• [SUPPLIED DATA]

****************************************

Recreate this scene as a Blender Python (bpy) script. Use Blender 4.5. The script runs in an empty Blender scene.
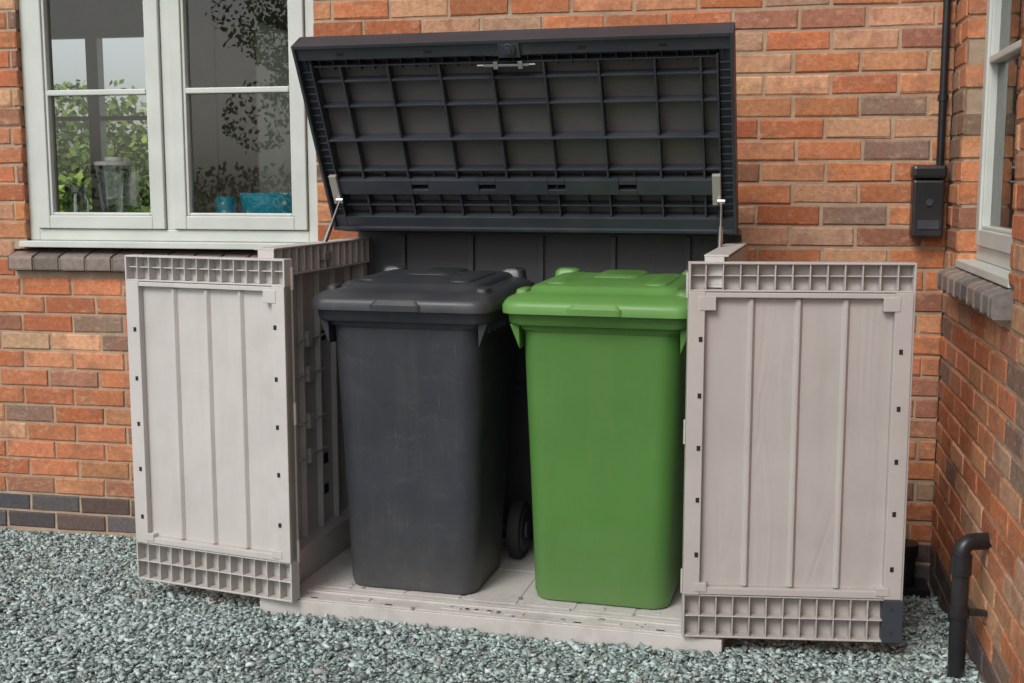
import bpy, math, random
import numpy as np
from mathutils import Vector, Matrix
random.seed(7); rng=np.random.default_rng(7)
S=bpy.context.scene
R=math.radians
# ------------------------------------------------------------------ materials
def nmat(name):
    m=bpy.data.materials.new(name); m.use_nodes=True
    nt=m.node_tree; b=nt.nodes['Principled BSDF']
    return m,nt,b
def N(nt,t,**k):
    n=nt.nodes.new(t)
    for a,v in k.items(): setattr(n,a,v)
    return n
def L(nt,a,b): nt.links.new(a,b)
def c4(c): return (c[0],c[1],c[2],1)
def ramp(nt,fac,stops):
    r=N(nt,'ShaderNodeValToRGB'); e=r.color_ramp.elements
    while len(e)<len(stops): e.new(0.5)
    for i,(p,c) in enumerate(stops):
        e[i].position=p; e[i].color=c4(c) if len(c)==3 else c
    L(nt,fac,r.inputs['Fac']); return r.outputs['Color']
def noise(nt,co,scale,detail=3,rough=.55,stretch=None,dist=0):
    if stretch:
        mp=N(nt,'ShaderNodeMapping'); mp.inputs['Scale'].default_value=stretch
        L(nt,co,mp.inputs['Vector']); co=mp.outputs['Vector']
    n=N(nt,'ShaderNodeTexNoise'); n.inputs['Scale'].default_value=scale
    n.inputs['Detail'].default_value=detail; n.inputs['Roughness'].default_value=rough
    n.inputs['Distortion'].default_value=dist
    L(nt,co,n.inputs['Vector']); return n.outputs['Fac']
def bump(nt,h,strength,dist,prev=None):
    b=N(nt,'ShaderNodeBump'); b.inputs['Strength'].default_value=strength; b.inputs['Distance'].default_value=dist
    L(nt,h,b.inputs['Height'])
    if prev: L(nt,prev,b.inputs['Normal'])
    return b.outputs['Normal']
def mixc(nt,fac,a,b,mode='MIX'):
    m=N(nt,'ShaderNodeMix',data_type='RGBA',blend_type=mode)
    if isinstance(fac,(int,float)): m.inputs[0].default_value=fac
    else: L(nt,fac,m.inputs[0])
    for i,v in ((6,a),(7,b)):
        if isinstance(v,(tuple,list)): m.inputs[i].default_value=c4(v)
        else: L(nt,v,m.inputs[i])
    return m.outputs[2]
def plastic(name,col,rough=.5,var=.10,grain=0,scuff=0,scuffcol=(.4,.38,.35),dirt=0,spec=.4,lowdirt=0,streak=0):
    m,nt,b=nmat(name)
    co=N(nt,'ShaderNodeTexCoord').outputs['Object']
    n1=noise(nt,co,2.5,3,.6)
    lo=tuple(c*(1-var) for c in col); hi=tuple(min(1,c*(1+var)) for c in col)
    c=ramp(nt,n1,[(.3,lo),(.7,hi)])
    if dirt:
        nd=noise(nt,co,9,5,.7)
        f=ramp(nt,nd,[(.48,(0,0,0)),(.8,(dirt,dirt,dirt))])
        c=mixc(nt,f,c,(.20,.17,.13))
    if streak:   # vertical run-off marks
        nd=noise(nt,co,22,4,.7,stretch=(1,1,.06))
        f=ramp(nt,nd,[(.52,(0,0,0)),(.75,(streak,)*3)])
        c=mixc(nt,f,c,(.25,.23,.18))
    if lowdirt:  # splash dirt near the foot (object z is height)
        sp=N(nt,'ShaderNodeSeparateXYZ'); L(nt,co,sp.inputs[0])
        mr=N(nt,'ShaderNodeMapRange'); mr.inputs['From Min'].default_value=.0; mr.inputs['From Max'].default_value=.30
        mr.inputs['To Min'].default_value=1; mr.inputs['To Max'].default_value=0; L(nt,sp.outputs[2],mr.inputs['Value'])
        ml=N(nt,'ShaderNodeMath',operation='MULTIPLY'); L(nt,mr.outputs[0],ml.inputs[0]); L(nt,noise(nt,co,14,5,.75),ml.inputs[1])
        ml2=N(nt,'ShaderNodeMath',operation='MULTIPLY'); ml2.inputs[1].default_value=lowdirt; L(nt,ml.outputs[0],ml2.inputs[0])
        c=mixc(nt,ml2.outputs[0],c,(.24,.22,.18))
    if scuff:
        ns=noise(nt,co,7,6,.75,stretch=(1,1,2.2))
        f=ramp(nt,ns,[(.56,(0,0,0)),(.74,(scuff,scuff,scuff))])
        c=mixc(nt,f,c,scuffcol)
        ns2=noise(nt,co,26,5,.8,stretch=(3,3,.35))
        f2=ramp(nt,ns2,[(.60,(0,0,0)),(.70,(scuff*1.3,)*3)])
        c=mixc(nt,f2,c,scuffcol)
    L(nt,c,b.inputs['Base Color'])
    rr=ramp(nt,n1,[(.3,(rough-.06,)*3),(.7,(rough+.12,)*3)])
    L(nt,rr,b.inputs['Roughness'])
    b.inputs['Specular IOR Level'].default_value=spec
    nrm=bump(nt,noise(nt,co,240,1),.15,.001)
    nrm=bump(nt,noise(nt,co,3.0,1),.25,.01,nrm)
    if grain:
        g=noise(nt,co,7,2,.55,stretch=(1.0,1.0,.22),dist=1.0)
        wv=N(nt,'ShaderNodeMath',operation='SINE'); ml=N(nt,'ShaderNodeMath',operation='MULTIPLY'); ml.inputs[1].default_value=34
        L(nt,g,ml.inputs[0]); L(nt,ml.outputs[0],wv.inputs[0])
        nrm=bump(nt,wv.outputs[0],grain,.0018,nrm)
    L(nt,nrm,b.inputs['Normal'])
    return m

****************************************

• [WRITTEN TASK] Output the data exactly. Pictures don't belong in the result.

• [FINISHED EXERCISE]
Recreate this scene as a Blender Python (bpy) script. Use Blender 4.5. The script runs in an empty Blender scene.
import bpy, math, random
import numpy as np
from mathutils import Vector, Matrix
random.seed(7); rng=np.random.default_rng(7)
S=bpy.context.scene
R=math.radians
# ------------------------------------------------------------------ materials
def nmat(name):
    m=bpy.data.materials.new(name); m.use_nodes=True
    nt=m.node_tree; b=nt.nodes['Principled BSDF']
    return m,nt,b
def N(nt,t,**k):
    n=nt.nodes.new(t)
    for a,v in k.items(): setattr(n,a,v)
    return n
def L(nt,a,b): nt.links.new(a,b)
def c4(c): return (c[0],c[1],c[2],1)
def ramp(nt,fac,stops):
    r=N(nt,'ShaderNodeValToRGB'); e=r.color_ramp.elements
    while len(e)<len(stops): e.new(0.5)
    for i,(p,c) in enumerate(stops):
        e[i].position=p; e[i].color=c4(c) if len(c)==3 else c
    L(nt,fac,r.inputs['Fac']); return r.outputs['Color']
def noise(nt,co,scale,detail=3,rough=.55,stretch=None,dist=0):
    if stretch:
        mp=N(nt,'ShaderNodeMapping'); mp.inputs['Scale'].default_value=stretch
        L(nt,co,mp.inputs['Vector']); co=mp.outputs['Vector']
    n=N(nt,'ShaderNodeTexNoise'); n.inputs['Scale'].default_value=scale
    n.inputs['Detail'].default_value=detail; n.inputs['Roughness'].default_value=rough
    n.inputs['Distortion'].default_value=dist
    L(nt,co,n.inputs['Vector']); return n.outputs['Fac']
def bump(nt,h,strength,dist,prev=None):
    b=N(nt,'ShaderNodeBump'); b.inputs['Strength'].default_value=strength; b.inputs['Distance'].default_value=dist
    L(nt,h,b.inputs['Height'])
    if prev: L(nt,prev,b.inputs['Normal'])
    return b.outputs['Normal']
def mixc(nt,fac,a,b,mode='MIX'):
    m=N(nt,'ShaderNodeMix',data_type='RGBA',blend_type=mode)
    if isinstance(fac,(int,float)): m.inputs[0].default_value=fac
    else: L(nt,fac,m.inputs[0])
    for i,v in ((6,a),(7,b)):
        if isinstance(v,(tuple,list)): m.inputs[i].default_value=c4(v)
        else: L(nt,v,m.inputs[i])
    return m.outputs[2]
def plastic(name,col,rough=.5,var=.10,grain=0,scuff=0,scuffcol=(.4,.38,.35),dirt=0,spec=.4,lowdirt=0,streak=0):
    m,nt,b=nmat(name)
    co=N(nt,'ShaderNodeTexCoord').outputs['Object']
    n1=noise(nt,co,2.5,3,.6)
    lo=tuple(c*(1-var) for c in col); hi=tuple(min(1,c*(1+var)) for c in col)
    c=ramp(nt,n1,[(.3,lo),(.7,hi)])
    if dirt:
        nd=noise(nt,co,9,5,.7)
        f=ramp(nt,nd,[(.48,(0,0,0)),(.8,(dirt,dirt,dirt))])
        c=mixc(nt,f,c,(.20,.17,.13))
    if streak:   # vertical run-off marks
        nd=noise(nt,co,22,4,.7,stretch=(1,1,.06))
        f=ramp(nt,nd,[(.52,(0,0,0)),(.75,(streak,)*3)])
        c=mixc(nt,f,c,(.25,.23,.18))
    if lowdirt:  # splash dirt near the foot (object z is height)
        sp=N(nt,'ShaderNodeSeparateXYZ'); L(nt,co,sp.inputs[0])
        mr=N(nt,'ShaderNodeMapRange'); mr.inputs['From Min'].default_value=.0; mr.inputs['From Max'].default_value=.30
        mr.inputs['To Min'].default_value=1; mr.inputs['To Max'].default_value=0; L(nt,sp.outputs[2],mr.inputs['Value'])
        ml=N(nt,'ShaderNodeMath',operation='MULTIPLY'); L(nt,mr.outputs[0],ml.inputs[0]); L(nt,noise(nt,co,14,5,.75),ml.inputs[1])
        ml2=N(nt,'ShaderNodeMath',operation='MULTIPLY'); ml2.inputs[1].default_value=lowdirt; L(nt,ml.outputs[0],ml2.inputs[0])
        c=mixc(nt,ml2.outputs[0],c,(.24,.22,.18))
    if scuff:
        ns=noise(nt,co,7,6,.75,stretch=(1,1,2.2))
        f=ramp(nt,ns,[(.56,(0,0,0)),(.74,(scuff,scuff,scuff))])
        c=mixc(nt,f,c,scuffcol)
        ns2=noise(nt,co,26,5,.8,stretch=(3,3,.35))
        f2=ramp(nt,ns2,[(.60,(0,0,0)),(.70,(scuff*1.3,)*3)])
        c=mixc(nt,f2,c,scuffcol)
    L(nt,c,b.inputs['Base Color'])
    rr=ramp(nt,n1,[(.3,(rough-.06,)*3),(.7,(rough+.12,)*3)])
    L(nt,rr,b.inputs['Roughness'])
    b.inputs['Specular IOR Level'].default_value=spec
    nrm=bump(nt,noise(nt,co,240,1),.15,.001)
    nrm=bump(nt,noise(nt,co,3.0,1),.25,.01,nrm)
    if grain:
        g=noise(nt,co,7,2,.55,stretch=(1.0,1.0,.22),dist=1.0)
        wv=N(nt,'ShaderNodeMath',operation='SINE'); ml=N(nt,'ShaderNodeMath',operation='MULTIPLY'); ml.inputs[1].default_value=34
        L(nt,g,ml.inputs[0]); L(nt,ml.outputs[0],wv.inputs[0])
        nrm=bump(nt,wv.outputs[0],grain,.0018,nrm)
    L(nt,nrm,b.inputs['Normal'])
    return m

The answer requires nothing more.